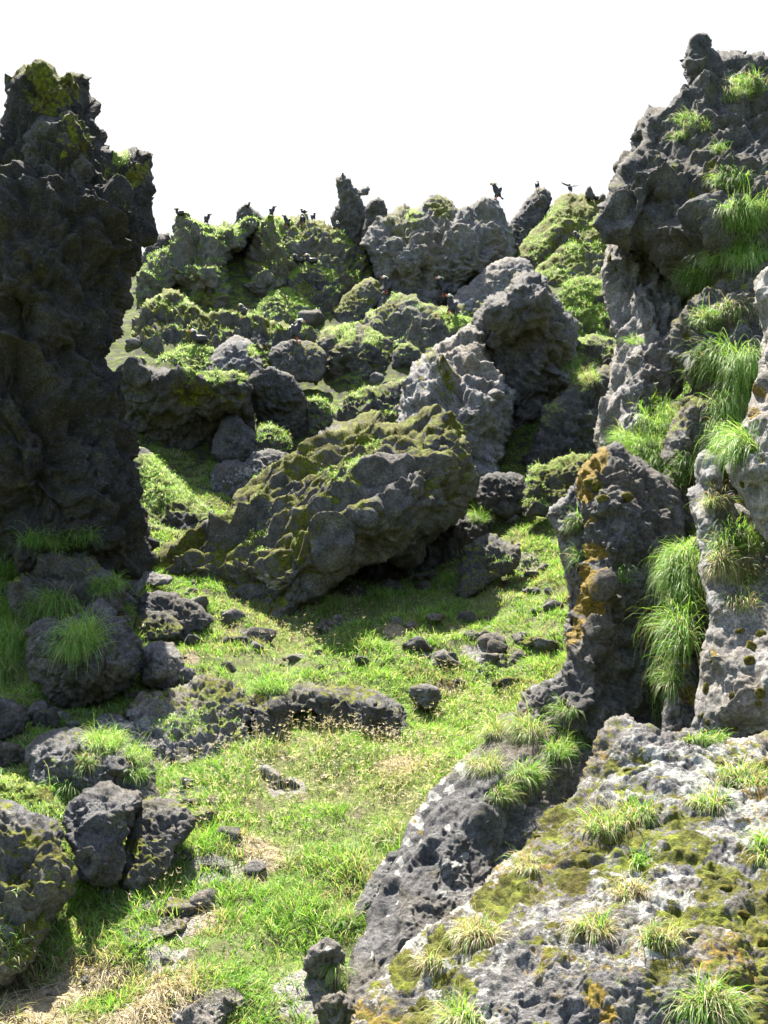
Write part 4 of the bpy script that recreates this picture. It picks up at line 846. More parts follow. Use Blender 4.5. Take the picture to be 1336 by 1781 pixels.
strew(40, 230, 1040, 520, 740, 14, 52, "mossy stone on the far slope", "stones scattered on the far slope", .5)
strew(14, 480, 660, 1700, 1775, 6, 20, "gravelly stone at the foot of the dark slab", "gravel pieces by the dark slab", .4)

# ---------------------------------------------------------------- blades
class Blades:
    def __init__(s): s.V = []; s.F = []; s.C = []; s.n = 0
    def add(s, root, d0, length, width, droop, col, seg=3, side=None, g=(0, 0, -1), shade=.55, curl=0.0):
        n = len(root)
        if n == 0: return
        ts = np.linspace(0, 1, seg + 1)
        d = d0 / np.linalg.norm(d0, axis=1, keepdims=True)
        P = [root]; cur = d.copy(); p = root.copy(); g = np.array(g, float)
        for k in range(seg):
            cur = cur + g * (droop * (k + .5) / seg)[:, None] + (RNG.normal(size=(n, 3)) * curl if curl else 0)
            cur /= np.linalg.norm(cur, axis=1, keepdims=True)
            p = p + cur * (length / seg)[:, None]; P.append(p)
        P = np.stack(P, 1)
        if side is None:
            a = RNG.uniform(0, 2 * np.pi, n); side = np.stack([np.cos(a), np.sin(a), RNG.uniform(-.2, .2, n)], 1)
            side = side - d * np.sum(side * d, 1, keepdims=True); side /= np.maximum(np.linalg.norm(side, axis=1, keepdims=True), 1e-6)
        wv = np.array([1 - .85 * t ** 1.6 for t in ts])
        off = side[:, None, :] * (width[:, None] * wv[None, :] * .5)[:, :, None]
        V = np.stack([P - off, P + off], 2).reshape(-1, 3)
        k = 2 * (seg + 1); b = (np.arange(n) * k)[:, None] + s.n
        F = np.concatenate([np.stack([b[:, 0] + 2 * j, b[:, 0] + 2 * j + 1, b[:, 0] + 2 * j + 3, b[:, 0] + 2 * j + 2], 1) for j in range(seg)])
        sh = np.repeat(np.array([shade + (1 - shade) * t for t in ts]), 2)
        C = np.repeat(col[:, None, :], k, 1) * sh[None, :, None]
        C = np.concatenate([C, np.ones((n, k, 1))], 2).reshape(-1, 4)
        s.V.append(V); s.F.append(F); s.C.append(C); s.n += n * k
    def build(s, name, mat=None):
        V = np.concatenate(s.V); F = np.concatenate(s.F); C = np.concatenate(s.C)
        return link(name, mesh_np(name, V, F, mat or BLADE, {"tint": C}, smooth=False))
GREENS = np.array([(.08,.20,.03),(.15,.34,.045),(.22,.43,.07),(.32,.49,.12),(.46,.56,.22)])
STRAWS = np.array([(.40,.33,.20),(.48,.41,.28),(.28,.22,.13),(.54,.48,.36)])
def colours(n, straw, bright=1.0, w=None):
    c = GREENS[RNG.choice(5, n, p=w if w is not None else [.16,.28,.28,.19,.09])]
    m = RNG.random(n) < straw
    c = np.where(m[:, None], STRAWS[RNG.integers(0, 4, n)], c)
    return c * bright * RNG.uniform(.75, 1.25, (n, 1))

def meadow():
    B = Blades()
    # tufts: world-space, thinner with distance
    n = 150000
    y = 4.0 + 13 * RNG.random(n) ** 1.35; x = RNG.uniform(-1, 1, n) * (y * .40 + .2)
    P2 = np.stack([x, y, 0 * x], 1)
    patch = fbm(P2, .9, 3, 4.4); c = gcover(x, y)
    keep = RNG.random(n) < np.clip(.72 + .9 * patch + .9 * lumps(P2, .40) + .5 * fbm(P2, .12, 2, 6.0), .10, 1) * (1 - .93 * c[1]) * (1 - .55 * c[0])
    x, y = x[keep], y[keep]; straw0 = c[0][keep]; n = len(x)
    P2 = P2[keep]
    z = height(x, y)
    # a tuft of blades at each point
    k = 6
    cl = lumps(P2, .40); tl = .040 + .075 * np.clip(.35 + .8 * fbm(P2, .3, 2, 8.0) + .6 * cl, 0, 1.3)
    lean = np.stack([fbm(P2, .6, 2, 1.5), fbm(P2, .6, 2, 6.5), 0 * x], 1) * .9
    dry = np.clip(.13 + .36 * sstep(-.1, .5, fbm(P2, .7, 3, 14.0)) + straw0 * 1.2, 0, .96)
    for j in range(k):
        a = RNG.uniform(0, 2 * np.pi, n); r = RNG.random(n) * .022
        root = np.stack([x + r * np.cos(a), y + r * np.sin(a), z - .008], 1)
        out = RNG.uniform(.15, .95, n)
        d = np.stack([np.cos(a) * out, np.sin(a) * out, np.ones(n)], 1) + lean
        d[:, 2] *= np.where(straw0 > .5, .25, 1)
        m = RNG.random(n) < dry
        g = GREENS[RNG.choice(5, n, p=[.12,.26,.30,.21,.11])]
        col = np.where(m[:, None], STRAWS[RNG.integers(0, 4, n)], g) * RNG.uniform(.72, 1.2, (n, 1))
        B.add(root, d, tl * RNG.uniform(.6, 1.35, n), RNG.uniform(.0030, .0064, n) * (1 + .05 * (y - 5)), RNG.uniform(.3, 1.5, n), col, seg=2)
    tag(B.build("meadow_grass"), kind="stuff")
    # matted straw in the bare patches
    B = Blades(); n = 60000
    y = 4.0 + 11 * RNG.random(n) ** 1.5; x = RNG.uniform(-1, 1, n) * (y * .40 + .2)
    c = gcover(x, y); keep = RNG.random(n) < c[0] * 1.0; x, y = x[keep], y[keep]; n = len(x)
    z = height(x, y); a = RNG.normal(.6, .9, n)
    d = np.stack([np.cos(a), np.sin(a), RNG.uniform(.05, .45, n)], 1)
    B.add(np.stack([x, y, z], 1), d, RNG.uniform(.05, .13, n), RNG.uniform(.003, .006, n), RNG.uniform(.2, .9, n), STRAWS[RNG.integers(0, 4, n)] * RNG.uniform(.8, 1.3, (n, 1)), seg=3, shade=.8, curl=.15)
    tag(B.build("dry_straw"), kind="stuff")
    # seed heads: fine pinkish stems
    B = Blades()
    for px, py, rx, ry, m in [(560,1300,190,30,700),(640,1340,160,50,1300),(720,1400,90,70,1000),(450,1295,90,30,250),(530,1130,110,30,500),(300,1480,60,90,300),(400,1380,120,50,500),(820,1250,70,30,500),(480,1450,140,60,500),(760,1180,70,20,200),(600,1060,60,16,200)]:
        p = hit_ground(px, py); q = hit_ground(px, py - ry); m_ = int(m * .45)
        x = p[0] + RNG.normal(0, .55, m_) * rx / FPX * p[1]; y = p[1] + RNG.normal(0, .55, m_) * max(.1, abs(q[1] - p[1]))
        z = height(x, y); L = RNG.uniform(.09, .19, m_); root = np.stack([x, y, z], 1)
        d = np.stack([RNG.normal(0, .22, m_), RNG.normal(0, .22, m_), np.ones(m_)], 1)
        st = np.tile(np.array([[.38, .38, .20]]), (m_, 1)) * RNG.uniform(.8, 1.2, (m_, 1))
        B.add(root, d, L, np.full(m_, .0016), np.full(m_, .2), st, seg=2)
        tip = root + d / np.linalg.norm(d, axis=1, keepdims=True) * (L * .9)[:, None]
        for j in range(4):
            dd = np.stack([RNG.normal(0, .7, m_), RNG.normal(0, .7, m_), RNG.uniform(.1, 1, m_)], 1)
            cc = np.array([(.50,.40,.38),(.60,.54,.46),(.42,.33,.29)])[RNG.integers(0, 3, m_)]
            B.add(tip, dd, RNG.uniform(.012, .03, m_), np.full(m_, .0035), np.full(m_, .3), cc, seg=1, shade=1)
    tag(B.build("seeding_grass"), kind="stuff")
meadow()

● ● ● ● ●

WRITTEN EXERCISE:
Output a faithful copy of the data, with each picture left out.

REPLY:
Write part 4 of the bpy script that recreates this picture. It picks up at line 846. More parts follow. Use Blender 4.5. Take the picture to be 1336 by 1781 pixels.
strew(40, 230, 1040, 520, 740, 14, 52, "mossy stone on the far slope", "stones scattered on the far slope", .5)
strew(14, 480, 660, 1700, 1775, 6, 20, "gravelly stone at the foot of the dark slab", "gravel pieces by the dark slab", .4)

# ---------------------------------------------------------------- blades
class Blades:
    def __init__(s): s.V = []; s.F = []; s.C = []; s.n = 0
    def add(s, root, d0, length, width, droop, col, seg=3, side=None, g=(0, 0, -1), shade=.55, curl=0.0):
        n = len(root)
        if n == 0: return
        ts = np.linspace(0, 1, seg + 1)
        d = d0 / np.linalg.norm(d0, axis=1, keepdims=True)
        P = [root]; cur = d.copy(); p = root.copy(); g = np.array(g, float)
        for k in range(seg):
            cur = cur + g * (droop * (k + .5) / seg)[:, None] + (RNG.normal(size=(n, 3)) * curl if curl else 0)
            cur /= np.linalg.norm(cur, axis=1, keepdims=True)
            p = p + cur * (length / seg)[:, None]; P.append(p)
        P = np.stack(P, 1)
        if side is None:
            a = RNG.uniform(0, 2 * np.pi, n); side = np.stack([np.cos(a), np.sin(a), RNG.uniform(-.2, .2, n)], 1)
            side = side - d * np.sum(side * d, 1, keepdims=True); side /= np.maximum(np.linalg.norm(side, axis=1, keepdims=True), 1e-6)
        wv = np.array([1 - .85 * t ** 1.6 for t in ts])
        off = side[:, None, :] * (width[:, None] * wv[None, :] * .5)[:, :, None]
        V = np.stack([P - off, P + off], 2).reshape(-1, 3)
        k = 2 * (seg + 1); b = (np.arange(n) * k)[:, None] + s.n
        F = np.concatenate([np.stack([b[:, 0] + 2 * j, b[:, 0] + 2 * j + 1, b[:, 0] + 2 * j + 3, b[:, 0] + 2 * j + 2], 1) for j in range(seg)])
        sh = np.repeat(np.array([shade + (1 - shade) * t for t in ts]), 2)
        C = np.repeat(col[:, None, :], k, 1) * sh[None, :, None]
        C = np.concatenate([C, np.ones((n, k, 1))], 2).reshape(-1, 4)
        s.V.append(V); s.F.append(F); s.C.append(C); s.n += n * k
    def build(s, name, mat=None):
        V = np.concatenate(s.V); F = np.concatenate(s.F); C = np.concatenate(s.C)
        return link(name, mesh_np(name, V, F, mat or BLADE, {"tint": C}, smooth=False))
GREENS = np.array([(.08,.20,.03),(.15,.34,.045),(.22,.43,.07),(.32,.49,.12),(.46,.56,.22)])
STRAWS = np.array([(.40,.33,.20),(.48,.41,.28),(.28,.22,.13),(.54,.48,.36)])
def colours(n, straw, bright=1.0, w=None):
    c = GREENS[RNG.choice(5, n, p=w if w is not None else [.16,.28,.28,.19,.09])]
    m = RNG.random(n) < straw
    c = np.where(m[:, None], STRAWS[RNG.integers(0, 4, n)], c)
    return c * bright * RNG.uniform(.75, 1.25, (n, 1))

def meadow():
    B = Blades()
    # tufts: world-space, thinner with distance
    n = 150000
    y = 4.0 + 13 * RNG.random(n) ** 1.35; x = RNG.uniform(-1, 1, n) * (y * .40 + .2)
    P2 = np.stack([x, y, 0 * x], 1)
    patch = fbm(P2, .9, 3, 4.4); c = gcover(x, y)
    keep = RNG.random(n) < np.clip(.72 + .9 * patch + .9 * lumps(P2, .40) + .5 * fbm(P2, .12, 2, 6.0), .10, 1) * (1 - .93 * c[1]) * (1 - .55 * c[0])
    x, y = x[keep], y[keep]; straw0 = c[0][keep]; n = len(x)
    P2 = P2[keep]
    z = height(x, y)
    # a tuft of blades at each point
    k = 6
    cl = lumps(P2, .40); tl = .040 + .075 * np.clip(.35 + .8 * fbm(P2, .3, 2, 8.0) + .6 * cl, 0, 1.3)
    lean = np.stack([fbm(P2, .6, 2, 1.5), fbm(P2, .6, 2, 6.5), 0 * x], 1) * .9
    dry = np.clip(.13 + .36 * sstep(-.1, .5, fbm(P2, .7, 3, 14.0)) + straw0 * 1.2, 0, .96)
    for j in range(k):
        a = RNG.uniform(0, 2 * np.pi, n); r = RNG.random(n) * .022
        root = np.stack([x + r * np.cos(a), y + r * np.sin(a), z - .008], 1)
        out = RNG.uniform(.15, .95, n)
        d = np.stack([np.cos(a) * out, np.sin(a) * out, np.ones(n)], 1) + lean
        d[:, 2] *= np.where(straw0 > .5, .25, 1)
        m = RNG.random(n) < dry
        g = GREENS[RNG.choice(5, n, p=[.12,.26,.30,.21,.11])]
        col = np.where(m[:, None], STRAWS[RNG.integers(0, 4, n)], g) * RNG.uniform(.72, 1.2, (n, 1))
        B.add(root, d, tl * RNG.uniform(.6, 1.35, n), RNG.uniform(.0030, .0064, n) * (1 + .05 * (y - 5)), RNG.uniform(.3, 1.5, n), col, seg=2)
    tag(B.build("meadow_grass"), kind="stuff")
    # matted straw in the bare patches
    B = Blades(); n = 60000
    y = 4.0 + 11 * RNG.random(n) ** 1.5; x = RNG.uniform(-1, 1, n) * (y * .40 + .2)
    c = gcover(x, y); keep = RNG.random(n) < c[0] * 1.0; x, y = x[keep], y[keep]; n = len(x)
    z = height(x, y); a = RNG.normal(.6, .9, n)
    d = np.stack([np.cos(a), np.sin(a), RNG.uniform(.05, .45, n)], 1)
    B.add(np.stack([x, y, z], 1), d, RNG.uniform(.05, .13, n), RNG.uniform(.003, .006, n), RNG.uniform(.2, .9, n), STRAWS[RNG.integers(0, 4, n)] * RNG.uniform(.8, 1.3, (n, 1)), seg=3, shade=.8, curl=.15)
    tag(B.build("dry_straw"), kind="stuff")
    # seed heads: fine pinkish stems
    B = Blades()
    for px, py, rx, ry, m in [(560,1300,190,30,700),(640,1340,160,50,1300),(720,1400,90,70,1000),(450,1295,90,30,250),(530,1130,110,30,500),(300,1480,60,90,300),(400,1380,120,50,500),(820,1250,70,30,500),(480,1450,140,60,500),(760,1180,70,20,200),(600,1060,60,16,200)]:
        p = hit_ground(px, py); q = hit_ground(px, py - ry); m_ = int(m * .45)
        x = p[0] + RNG.normal(0, .55, m_) * rx / FPX * p[1]; y = p[1] + RNG.normal(0, .55, m_) * max(.1, abs(q[1] - p[1]))
        z = height(x, y); L = RNG.uniform(.09, .19, m_); root = np.stack([x, y, z], 1)
        d = np.stack([RNG.normal(0, .22, m_), RNG.normal(0, .22, m_), np.ones(m_)], 1)
        st = np.tile(np.array([[.38, .38, .20]]), (m_, 1)) * RNG.uniform(.8, 1.2, (m_, 1))
        B.add(root, d, L, np.full(m_, .0016), np.full(m_, .2), st, seg=2)
        tip = root + d / np.linalg.norm(d, axis=1, keepdims=True) * (L * .9)[:, None]
        for j in range(4):
            dd = np.stack([RNG.normal(0, .7, m_), RNG.normal(0, .7, m_), RNG.uniform(.1, 1, m_)], 1)
            cc = np.array([(.50,.40,.38),(.60,.54,.46),(.42,.33,.29)])[RNG.integers(0, 3, m_)]
            B.add(tip, dd, RNG.uniform(.012, .03, m_), np.full(m_, .0035), np.full(m_, .3), cc, seg=1, shade=1)
    tag(B.build("seeding_grass"), kind="stuff")
meadow()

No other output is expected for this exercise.